The Organizing Committee is pleased to announce the following Artistic Initiative as part of the conference program:
மொழிபெயர்ப்பு/the nature of difference
By Hephzibah Israel (University of Edinburgh)
The exhibition comprises a series of 20 panels of individual text works by Hephzibah Israel produced in collaboration with Fraser Muggeridge Studio. Each panel comprises black print on coloured card (dimensions 90cm X 60cm) that can be mounted on either fixed or movable panels or on plain wall.
மொழிபெயர்ப்பு/the nature of difference is an exhibition that explores through multilingual poetry the conceptual synergies between translation and the crossing of borders as experiences of living between languages. Using words and scripts from three languages, English, Tamil and Hindi, the panels explore various dimensions of border-crossings, both visible and invisible borders, conceptual and linguistic borders, and cultural and political. It draws on Israel’s academic work on literary translation, translation and religion and postcolonial approaches to translation.

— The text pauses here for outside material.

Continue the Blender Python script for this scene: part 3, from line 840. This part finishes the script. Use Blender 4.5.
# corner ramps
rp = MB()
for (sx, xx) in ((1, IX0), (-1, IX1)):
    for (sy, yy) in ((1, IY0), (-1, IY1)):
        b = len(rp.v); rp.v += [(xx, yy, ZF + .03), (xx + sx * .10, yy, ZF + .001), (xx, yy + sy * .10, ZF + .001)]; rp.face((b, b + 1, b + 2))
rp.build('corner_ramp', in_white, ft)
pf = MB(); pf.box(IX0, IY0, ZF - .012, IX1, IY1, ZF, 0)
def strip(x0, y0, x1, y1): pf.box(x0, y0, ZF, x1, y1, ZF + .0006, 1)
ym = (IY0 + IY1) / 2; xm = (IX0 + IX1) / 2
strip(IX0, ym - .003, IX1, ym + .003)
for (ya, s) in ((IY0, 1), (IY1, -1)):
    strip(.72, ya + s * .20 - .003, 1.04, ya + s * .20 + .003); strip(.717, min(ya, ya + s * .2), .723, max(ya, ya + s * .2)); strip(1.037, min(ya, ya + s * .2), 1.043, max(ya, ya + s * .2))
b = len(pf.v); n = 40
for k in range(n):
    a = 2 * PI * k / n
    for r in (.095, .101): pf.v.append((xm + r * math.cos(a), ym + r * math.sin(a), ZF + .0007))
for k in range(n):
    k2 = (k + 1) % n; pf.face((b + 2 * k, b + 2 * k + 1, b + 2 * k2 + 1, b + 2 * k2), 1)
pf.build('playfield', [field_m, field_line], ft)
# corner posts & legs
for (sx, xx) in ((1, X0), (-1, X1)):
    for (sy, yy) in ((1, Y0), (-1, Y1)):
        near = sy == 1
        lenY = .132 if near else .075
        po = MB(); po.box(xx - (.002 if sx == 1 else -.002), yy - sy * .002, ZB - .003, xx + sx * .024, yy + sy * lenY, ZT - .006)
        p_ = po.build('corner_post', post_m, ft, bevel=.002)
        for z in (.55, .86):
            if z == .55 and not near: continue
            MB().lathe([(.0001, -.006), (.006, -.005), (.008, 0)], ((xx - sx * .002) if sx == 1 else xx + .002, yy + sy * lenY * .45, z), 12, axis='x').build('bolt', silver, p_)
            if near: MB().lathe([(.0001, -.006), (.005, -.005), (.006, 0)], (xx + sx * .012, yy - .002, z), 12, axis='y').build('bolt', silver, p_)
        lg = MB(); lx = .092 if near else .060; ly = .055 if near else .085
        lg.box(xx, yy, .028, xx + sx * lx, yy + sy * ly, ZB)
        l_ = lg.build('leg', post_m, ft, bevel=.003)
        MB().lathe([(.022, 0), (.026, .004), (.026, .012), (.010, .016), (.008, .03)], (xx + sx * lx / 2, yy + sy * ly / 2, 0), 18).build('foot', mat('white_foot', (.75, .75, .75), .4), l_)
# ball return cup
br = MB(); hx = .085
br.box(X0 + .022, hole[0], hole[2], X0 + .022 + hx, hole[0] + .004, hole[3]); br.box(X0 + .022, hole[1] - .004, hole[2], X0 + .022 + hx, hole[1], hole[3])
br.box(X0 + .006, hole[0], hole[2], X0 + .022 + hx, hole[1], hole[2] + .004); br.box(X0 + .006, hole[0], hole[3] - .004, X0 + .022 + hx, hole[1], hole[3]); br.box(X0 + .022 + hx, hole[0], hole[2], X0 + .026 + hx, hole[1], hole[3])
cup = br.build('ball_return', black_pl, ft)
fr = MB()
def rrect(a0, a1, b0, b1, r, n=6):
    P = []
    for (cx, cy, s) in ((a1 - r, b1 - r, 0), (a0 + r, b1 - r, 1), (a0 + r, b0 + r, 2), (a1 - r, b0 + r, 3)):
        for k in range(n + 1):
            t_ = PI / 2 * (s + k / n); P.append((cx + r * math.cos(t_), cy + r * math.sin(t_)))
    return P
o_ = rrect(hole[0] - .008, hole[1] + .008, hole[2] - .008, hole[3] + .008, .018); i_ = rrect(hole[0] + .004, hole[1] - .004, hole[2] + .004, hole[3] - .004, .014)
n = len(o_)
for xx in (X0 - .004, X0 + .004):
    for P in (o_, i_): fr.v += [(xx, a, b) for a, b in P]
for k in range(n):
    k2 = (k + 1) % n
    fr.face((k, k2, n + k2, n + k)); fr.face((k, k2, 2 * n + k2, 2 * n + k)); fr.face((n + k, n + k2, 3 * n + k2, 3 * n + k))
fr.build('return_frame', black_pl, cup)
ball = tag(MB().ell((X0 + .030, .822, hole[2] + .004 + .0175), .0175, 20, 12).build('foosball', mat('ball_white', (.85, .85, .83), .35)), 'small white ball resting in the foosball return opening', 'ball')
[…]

The exhibition highlights the extent to which translation can emphasise as much as blur borders and that it may articulate and regulate borders more forcefully or enable the co-existence of multiple voices, positions and ontologies. The panels invite the viewer to explore the extent to which translation juxtaposes vastly different entities to reflect on the nature of sameness and difference put in sharp relief by the existence of borders. Several pieces comment in particular on the discourse on migrants in Europe and, in particular, the anti-refugee rhetoric in British politics over the recent past. The exhibition is designed to allow viewers to explore the interconnectedness of language and space as they play out in acts of border crossings or indeed in the refusal to cross borders. Translation challenges invisible borders as much as visible ones. By montaging languages, with text not always translated, the exhibition draws attention to nonlinear, multi-layered movements that challenge the monolingualism implied by borders. The exhibition suggests that translation holds out the promise of the possibility of rejecting borders.
The exhibition could stay up during the entire conference for participants to take in as and when they find time between sessions. Additionally, on one of the evenings, I could do a ‘poetry reading’ session followed by a Q&A and discussion on the themes of the exhibition, including using translation research creatively for the public outside academia.